:: Stated exercise ::
Quote exactly and only this range of lines in the data below: the line that holds "What Blender Python" to the line that holds "scene.camera = cam", both included.

:: Data lines ::
# # # # #
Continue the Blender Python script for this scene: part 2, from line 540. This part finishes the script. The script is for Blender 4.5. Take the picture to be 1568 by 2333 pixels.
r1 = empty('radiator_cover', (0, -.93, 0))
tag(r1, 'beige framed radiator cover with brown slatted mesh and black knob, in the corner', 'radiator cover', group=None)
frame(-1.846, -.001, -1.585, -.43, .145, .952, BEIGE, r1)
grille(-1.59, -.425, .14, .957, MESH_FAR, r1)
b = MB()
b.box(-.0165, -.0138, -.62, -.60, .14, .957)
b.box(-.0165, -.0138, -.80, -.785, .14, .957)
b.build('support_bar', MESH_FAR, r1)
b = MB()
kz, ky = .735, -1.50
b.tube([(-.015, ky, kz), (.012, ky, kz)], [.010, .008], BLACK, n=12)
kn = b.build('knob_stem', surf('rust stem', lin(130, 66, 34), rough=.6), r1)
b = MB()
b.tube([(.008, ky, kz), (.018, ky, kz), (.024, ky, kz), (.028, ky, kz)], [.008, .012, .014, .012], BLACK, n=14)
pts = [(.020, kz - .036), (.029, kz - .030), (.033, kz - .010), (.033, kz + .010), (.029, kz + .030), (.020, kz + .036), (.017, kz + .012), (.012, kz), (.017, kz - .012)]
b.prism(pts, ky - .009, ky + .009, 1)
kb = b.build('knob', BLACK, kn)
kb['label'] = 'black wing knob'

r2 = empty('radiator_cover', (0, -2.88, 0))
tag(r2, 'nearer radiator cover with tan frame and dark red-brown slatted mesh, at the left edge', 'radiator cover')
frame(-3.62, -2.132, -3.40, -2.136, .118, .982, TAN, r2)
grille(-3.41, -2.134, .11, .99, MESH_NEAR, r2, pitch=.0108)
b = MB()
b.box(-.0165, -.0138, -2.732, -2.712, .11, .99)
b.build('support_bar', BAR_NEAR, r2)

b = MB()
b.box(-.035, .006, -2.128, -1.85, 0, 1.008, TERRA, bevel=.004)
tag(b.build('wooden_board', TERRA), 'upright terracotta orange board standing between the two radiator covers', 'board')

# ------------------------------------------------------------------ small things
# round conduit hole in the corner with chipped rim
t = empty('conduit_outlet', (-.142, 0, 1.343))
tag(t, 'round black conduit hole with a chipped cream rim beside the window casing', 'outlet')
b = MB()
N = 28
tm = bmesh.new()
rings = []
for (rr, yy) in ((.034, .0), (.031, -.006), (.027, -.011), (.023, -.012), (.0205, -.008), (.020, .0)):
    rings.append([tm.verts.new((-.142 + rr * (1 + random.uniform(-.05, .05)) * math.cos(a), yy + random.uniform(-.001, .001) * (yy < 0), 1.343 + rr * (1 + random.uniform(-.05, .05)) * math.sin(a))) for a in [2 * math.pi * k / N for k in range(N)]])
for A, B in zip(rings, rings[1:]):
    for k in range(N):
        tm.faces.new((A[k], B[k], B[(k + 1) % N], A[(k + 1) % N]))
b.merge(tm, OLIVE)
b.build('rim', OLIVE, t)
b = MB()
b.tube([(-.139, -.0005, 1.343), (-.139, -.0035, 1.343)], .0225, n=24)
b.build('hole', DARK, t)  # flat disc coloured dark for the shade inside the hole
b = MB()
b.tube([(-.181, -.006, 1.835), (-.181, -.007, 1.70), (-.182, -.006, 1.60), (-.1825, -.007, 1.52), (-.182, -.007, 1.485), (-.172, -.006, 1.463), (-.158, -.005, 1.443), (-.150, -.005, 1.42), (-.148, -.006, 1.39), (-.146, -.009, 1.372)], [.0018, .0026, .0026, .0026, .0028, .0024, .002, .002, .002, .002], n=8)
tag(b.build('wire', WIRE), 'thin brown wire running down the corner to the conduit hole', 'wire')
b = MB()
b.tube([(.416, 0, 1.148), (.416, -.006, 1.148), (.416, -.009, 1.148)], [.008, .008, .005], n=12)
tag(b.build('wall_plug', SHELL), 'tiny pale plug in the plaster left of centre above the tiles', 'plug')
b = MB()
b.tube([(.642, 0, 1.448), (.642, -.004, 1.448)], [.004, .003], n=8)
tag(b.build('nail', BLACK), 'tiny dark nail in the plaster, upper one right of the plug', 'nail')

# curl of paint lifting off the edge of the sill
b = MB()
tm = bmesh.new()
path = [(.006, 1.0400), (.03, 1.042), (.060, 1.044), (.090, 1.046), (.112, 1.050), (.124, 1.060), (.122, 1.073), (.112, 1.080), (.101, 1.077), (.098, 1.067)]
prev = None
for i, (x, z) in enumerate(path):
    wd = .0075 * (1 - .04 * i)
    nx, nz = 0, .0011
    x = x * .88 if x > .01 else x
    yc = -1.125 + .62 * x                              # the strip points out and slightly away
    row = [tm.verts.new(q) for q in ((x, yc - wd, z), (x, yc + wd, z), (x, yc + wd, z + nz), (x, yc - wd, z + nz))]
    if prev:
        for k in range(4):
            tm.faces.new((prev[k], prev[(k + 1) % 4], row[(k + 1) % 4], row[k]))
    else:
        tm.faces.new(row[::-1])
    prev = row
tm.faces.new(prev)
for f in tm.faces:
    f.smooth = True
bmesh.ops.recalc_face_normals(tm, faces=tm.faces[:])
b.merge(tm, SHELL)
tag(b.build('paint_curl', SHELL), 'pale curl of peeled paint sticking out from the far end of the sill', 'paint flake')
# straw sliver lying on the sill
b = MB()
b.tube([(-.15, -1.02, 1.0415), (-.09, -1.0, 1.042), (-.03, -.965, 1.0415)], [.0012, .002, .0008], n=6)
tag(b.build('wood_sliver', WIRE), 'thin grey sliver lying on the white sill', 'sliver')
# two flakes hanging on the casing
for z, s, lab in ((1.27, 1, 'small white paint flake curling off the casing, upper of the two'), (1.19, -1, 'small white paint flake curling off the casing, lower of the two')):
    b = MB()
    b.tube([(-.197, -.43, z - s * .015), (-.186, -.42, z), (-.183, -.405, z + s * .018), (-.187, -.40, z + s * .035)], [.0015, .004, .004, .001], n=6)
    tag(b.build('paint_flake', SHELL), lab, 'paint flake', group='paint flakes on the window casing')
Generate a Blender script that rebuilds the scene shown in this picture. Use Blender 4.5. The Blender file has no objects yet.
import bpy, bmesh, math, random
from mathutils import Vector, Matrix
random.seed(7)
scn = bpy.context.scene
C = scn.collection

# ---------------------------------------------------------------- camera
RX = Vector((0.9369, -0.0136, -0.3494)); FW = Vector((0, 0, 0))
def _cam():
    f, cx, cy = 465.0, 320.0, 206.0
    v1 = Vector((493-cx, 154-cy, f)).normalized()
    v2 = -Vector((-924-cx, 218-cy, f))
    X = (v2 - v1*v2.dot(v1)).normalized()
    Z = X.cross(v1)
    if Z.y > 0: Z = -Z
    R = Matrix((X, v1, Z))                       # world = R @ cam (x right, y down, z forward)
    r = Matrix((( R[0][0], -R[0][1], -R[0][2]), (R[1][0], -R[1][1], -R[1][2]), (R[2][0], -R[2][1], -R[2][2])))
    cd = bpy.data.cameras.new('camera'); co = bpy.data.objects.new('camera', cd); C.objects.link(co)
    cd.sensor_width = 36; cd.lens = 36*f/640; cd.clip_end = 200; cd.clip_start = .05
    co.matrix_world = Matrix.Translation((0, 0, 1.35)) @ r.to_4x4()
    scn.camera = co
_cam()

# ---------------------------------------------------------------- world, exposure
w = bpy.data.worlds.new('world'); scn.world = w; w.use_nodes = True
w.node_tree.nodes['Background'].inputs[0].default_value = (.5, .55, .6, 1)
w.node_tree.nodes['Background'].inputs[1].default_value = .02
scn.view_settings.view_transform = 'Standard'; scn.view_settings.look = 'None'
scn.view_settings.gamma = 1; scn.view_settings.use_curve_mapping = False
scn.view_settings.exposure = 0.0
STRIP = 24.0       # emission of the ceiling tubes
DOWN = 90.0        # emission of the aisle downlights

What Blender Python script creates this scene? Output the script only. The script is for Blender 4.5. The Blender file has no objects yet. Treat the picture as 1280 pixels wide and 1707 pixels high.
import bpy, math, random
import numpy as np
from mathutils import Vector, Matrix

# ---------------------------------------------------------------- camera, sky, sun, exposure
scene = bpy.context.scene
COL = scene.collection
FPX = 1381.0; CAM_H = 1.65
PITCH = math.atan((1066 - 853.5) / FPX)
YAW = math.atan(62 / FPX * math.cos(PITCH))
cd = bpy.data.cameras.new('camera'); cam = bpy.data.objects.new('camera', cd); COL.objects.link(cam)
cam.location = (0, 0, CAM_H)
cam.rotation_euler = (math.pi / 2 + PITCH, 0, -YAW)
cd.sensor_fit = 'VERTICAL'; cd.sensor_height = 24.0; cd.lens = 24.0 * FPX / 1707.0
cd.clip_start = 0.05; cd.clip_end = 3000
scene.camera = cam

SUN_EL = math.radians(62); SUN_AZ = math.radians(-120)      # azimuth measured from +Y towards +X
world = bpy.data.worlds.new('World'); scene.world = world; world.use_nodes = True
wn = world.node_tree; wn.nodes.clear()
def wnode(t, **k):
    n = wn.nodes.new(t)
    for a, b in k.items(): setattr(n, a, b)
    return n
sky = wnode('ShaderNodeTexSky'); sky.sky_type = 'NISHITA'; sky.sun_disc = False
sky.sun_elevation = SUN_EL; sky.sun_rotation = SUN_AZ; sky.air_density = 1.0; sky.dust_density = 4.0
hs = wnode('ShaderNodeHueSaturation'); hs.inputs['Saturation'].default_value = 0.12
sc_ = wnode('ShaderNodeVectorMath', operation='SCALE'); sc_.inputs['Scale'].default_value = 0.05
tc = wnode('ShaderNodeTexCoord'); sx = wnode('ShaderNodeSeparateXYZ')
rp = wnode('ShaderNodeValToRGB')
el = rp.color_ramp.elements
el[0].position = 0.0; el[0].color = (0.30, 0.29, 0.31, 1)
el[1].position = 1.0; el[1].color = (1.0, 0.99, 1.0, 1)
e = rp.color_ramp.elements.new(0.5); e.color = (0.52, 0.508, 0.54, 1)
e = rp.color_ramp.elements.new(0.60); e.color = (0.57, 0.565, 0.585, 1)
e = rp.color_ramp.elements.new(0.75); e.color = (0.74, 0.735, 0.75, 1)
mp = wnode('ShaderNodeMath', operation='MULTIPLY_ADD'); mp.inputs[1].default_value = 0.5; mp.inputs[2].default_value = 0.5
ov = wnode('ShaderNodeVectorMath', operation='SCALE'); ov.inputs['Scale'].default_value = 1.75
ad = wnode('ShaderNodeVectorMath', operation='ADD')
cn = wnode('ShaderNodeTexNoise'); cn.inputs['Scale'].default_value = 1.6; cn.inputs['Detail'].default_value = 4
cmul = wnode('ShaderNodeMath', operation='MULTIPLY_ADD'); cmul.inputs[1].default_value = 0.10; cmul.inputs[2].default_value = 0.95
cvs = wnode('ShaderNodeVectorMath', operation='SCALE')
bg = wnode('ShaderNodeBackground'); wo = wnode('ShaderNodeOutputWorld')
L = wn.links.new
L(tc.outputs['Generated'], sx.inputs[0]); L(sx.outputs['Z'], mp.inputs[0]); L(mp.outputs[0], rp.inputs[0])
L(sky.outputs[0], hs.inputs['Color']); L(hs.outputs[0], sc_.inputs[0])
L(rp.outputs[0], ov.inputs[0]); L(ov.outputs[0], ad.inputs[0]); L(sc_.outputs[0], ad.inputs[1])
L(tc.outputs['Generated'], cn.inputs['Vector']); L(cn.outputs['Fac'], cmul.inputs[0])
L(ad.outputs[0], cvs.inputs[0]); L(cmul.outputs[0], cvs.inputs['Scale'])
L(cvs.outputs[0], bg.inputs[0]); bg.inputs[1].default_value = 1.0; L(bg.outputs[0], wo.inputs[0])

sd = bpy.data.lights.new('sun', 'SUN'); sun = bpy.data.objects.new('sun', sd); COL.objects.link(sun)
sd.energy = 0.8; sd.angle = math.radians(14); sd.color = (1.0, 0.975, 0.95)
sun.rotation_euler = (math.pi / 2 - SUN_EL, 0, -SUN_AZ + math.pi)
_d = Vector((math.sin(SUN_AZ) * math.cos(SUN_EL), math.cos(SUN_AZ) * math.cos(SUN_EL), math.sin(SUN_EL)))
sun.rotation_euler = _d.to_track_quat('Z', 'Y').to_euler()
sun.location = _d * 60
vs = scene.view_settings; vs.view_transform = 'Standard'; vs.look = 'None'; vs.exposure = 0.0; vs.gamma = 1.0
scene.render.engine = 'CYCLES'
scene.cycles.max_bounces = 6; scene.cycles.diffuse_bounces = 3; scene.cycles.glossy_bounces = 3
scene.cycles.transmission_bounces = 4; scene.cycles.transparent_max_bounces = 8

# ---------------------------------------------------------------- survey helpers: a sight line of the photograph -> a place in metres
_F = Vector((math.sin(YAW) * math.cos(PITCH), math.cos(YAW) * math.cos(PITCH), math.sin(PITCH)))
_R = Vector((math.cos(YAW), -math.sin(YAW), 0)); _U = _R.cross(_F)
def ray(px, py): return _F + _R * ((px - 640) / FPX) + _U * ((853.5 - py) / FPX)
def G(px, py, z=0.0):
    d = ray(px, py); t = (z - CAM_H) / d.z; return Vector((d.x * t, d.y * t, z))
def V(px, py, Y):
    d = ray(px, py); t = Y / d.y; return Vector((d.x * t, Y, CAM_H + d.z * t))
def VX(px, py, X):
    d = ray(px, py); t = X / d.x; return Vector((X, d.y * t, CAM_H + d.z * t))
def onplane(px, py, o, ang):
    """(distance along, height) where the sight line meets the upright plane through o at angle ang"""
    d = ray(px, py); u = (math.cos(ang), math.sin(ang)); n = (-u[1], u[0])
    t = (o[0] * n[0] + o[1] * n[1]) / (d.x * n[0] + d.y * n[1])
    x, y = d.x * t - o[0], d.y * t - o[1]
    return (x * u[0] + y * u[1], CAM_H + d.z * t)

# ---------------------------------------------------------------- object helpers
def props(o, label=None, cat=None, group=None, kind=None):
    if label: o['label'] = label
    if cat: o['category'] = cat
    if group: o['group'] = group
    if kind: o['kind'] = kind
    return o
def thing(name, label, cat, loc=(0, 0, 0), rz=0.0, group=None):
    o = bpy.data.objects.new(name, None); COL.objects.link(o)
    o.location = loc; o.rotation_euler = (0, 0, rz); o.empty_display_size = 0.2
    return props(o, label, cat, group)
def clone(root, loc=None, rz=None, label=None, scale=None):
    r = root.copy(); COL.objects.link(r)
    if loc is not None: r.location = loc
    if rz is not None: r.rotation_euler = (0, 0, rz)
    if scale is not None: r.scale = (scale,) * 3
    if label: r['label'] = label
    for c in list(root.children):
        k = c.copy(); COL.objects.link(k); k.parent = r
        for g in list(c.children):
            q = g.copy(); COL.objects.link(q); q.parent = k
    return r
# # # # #
:: Result ::
What Blender Python script creates this scene? Output the script only. The script is for Blender 4.5. The Blender file has no objects yet. Treat the picture as 1280 pixels wide and 1707 pixels high.
import bpy, math, random
import numpy as np
from mathutils import Vector, Matrix

# ---------------------------------------------------------------- camera, sky, sun, exposure
scene = bpy.context.scene
COL = scene.collection
FPX = 1381.0; CAM_H = 1.65
PITCH = math.atan((1066 - 853.5) / FPX)
YAW = math.atan(62 / FPX * math.cos(PITCH))
cd = bpy.data.cameras.new('camera'); cam = bpy.data.objects.new('camera', cd); COL.objects.link(cam)
cam.location = (0, 0, CAM_H)
cam.rotation_euler = (math.pi / 2 + PITCH, 0, -YAW)
cd.sensor_fit = 'VERTICAL'; cd.sensor_height = 24.0; cd.lens = 24.0 * FPX / 1707.0
cd.clip_start = 0.05; cd.clip_end = 3000
scene.camera = cam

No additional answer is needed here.